Transparenz ist ja nicht nur wichtig, um zu kontrollieren, sondern auch um Probleme zu identifizieren. Es gibt ja Kommunen, die vor 20-30 Jahren schlecht investiert haben. Aber wollen Sie heute ein 5-jähriges Mädchen dafür verantwortlich machen, dass vor 30 Jahren jemand falsche Entscheidungen getroffen hat? Wir müssen aber die Probleme auch beim Namen nennen, sonst können wir sie nicht lösen.

Wenn Sie Bürgermeister einer 10.000-Einwohner-Gemeinde in einer strukturschwachen Region in Ostdeutschland wären – was wären ihre ersten 3 Maßnahmen, wenn sie entscheiden könnten, wie Sie wollten?
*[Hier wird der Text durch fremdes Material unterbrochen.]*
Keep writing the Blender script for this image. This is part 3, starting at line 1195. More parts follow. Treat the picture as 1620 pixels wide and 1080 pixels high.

Ich würde mir anschauen, wie die Struktur meiner Gemeinde aussieht. Das Allerwichtigste wäre zu investieren, damit sich Familien dort ansiedeln und dort bleiben. Für mich sind die drei Ts am wichtigsten. Nämlich Technologie, Toleranz und Talente. Erst einmal müssen wir sehen, wie bekommen wir Talente und wie kann ich sie halten? Das hängt dann auch viel mit Toleranz zusammen. Das wäre mal das Erste, was ich angehe. Wie kann ich also eine Infrastruktur schaffen, die familienfreundlich ist. Schule, Bildung.

Das Zweite wäre zu schauen, wie kann ich Unternehmen ansiedeln, halten und wie kann ich ihnen helfen, sich zu entwickeln. Familien werden mit dem besten Bildungssystem nicht kommen oder bleiben, wenn sie nicht auch gute Jobs haben. Und das Dritte wäre zu sagen, wie kann ich Partner finden, andere Kommunen. Kann ich eine Anbindung an einen Ballungsraum finden. Also zu überlegen, wie denke ich über meine Kommune hinweg, wie kann ich als Region wachsen.